Muslims seek to create their own cemetery

? Muslim leaders in southwest Kansas are considering opening a private cemetery after city officials turned down their request to create a separate burial area at a municipal cemetery.

Currently, the bodies of many Muslims who die in the region must be taken to Wichita to be buried in a cemetery that better serves the religion, said Abdulkadir Mohamed, vice president of Somalis of Southwest Kansas. For example, Muslim bodies must be buried in a white shroud and facing the Islamic holy city of Mecca.

A growing number of Muslims, many from Somalia and Myanmar (formerly Burma), have settled in southwest Kansas, mostly to work in four meatpacking plants within a 70-mile radius of Dodge City and Liberal. An estimated 500 Muslims live in Garden City.

Mohamed said finding a separate cemetery is “very important to us.”

“As long as we work here and we live here, we need a place to bury our people,” said Mohamed. “Most will stay here. It’s not easy to move.”

Mohamed and Saw Min, a Garden City resident and leader in the Muslim Burmese community, asked Garden City officials in early June to create a separate burial ground at Valley View Cemetery for Muslim burials.

The leaders, who belong to the Coalition of Ethnic Minority Leaders, said Muslim religious law dictates that the grounds be separated by a fence or other structure.

City Commissioner Nancy Harness and cemetery sexton Jim Hahn told the Muslim leaders Saturday the commission would not agree to segregate the cemetery.
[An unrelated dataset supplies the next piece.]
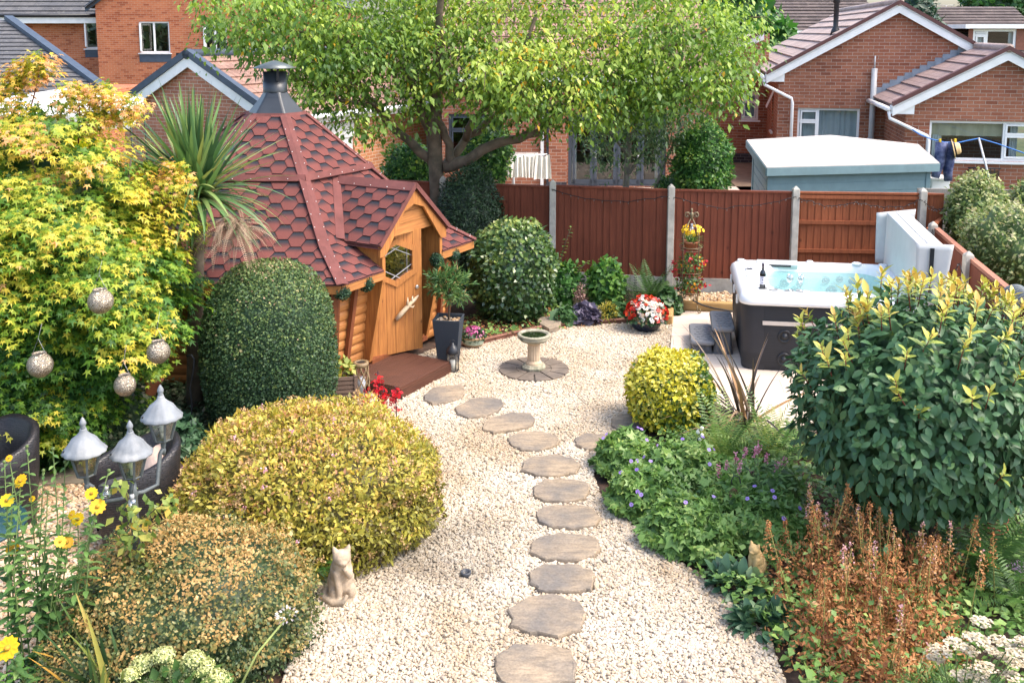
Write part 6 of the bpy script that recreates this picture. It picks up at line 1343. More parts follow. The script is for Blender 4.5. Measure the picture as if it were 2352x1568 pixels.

Hahn said the city has moved away from former practices and tries not to discriminate against racial, ethnic or religious lines in two municipal cemeteries.

“We can only offer what we offer everyone,” Hahn told The Garden City Telegram.

“If (the Muslim community) were to purchase a section of plots specifically for themselves, chances are all the churches will want to do that, too, and we’d have a whole lot of little cemeteries in our cemetery. And it would go against everything we’ve been trying to do in the last 30 years.”

Hahn said establishing a private cemetery is difficult because it involves buying and registering property that must be properly zoned. The cemetery officials would also have to follow state rules and regulations, which include maintaining the cemetery for at least 100 years.

Hahn said he would advise Muslim leaders to continue transporting their deceased loved ones to Wichita until a long-term solution could be found.

Shaykh Mohamed El-Ghobashy, an imam of the Islamic Society of Tulsa in Oklahoma, said the body of a deceased Muslim must be buried in a Muslim cemetery if one is available, shrouded in white cloth, and laid on its right side. The body must face Mecca, the Saudi Arabian city that is the holiest meeting site in Islam.

El-Ghobashy said the Tulsa community has had its own cemetery for the past dozen years. Before it was established, bodies were buried in other local cemeteries.

“If there’s no other place (to bury a body) then we can do that, but as long as a Muslim cemetery is available, we have to use it,” he said.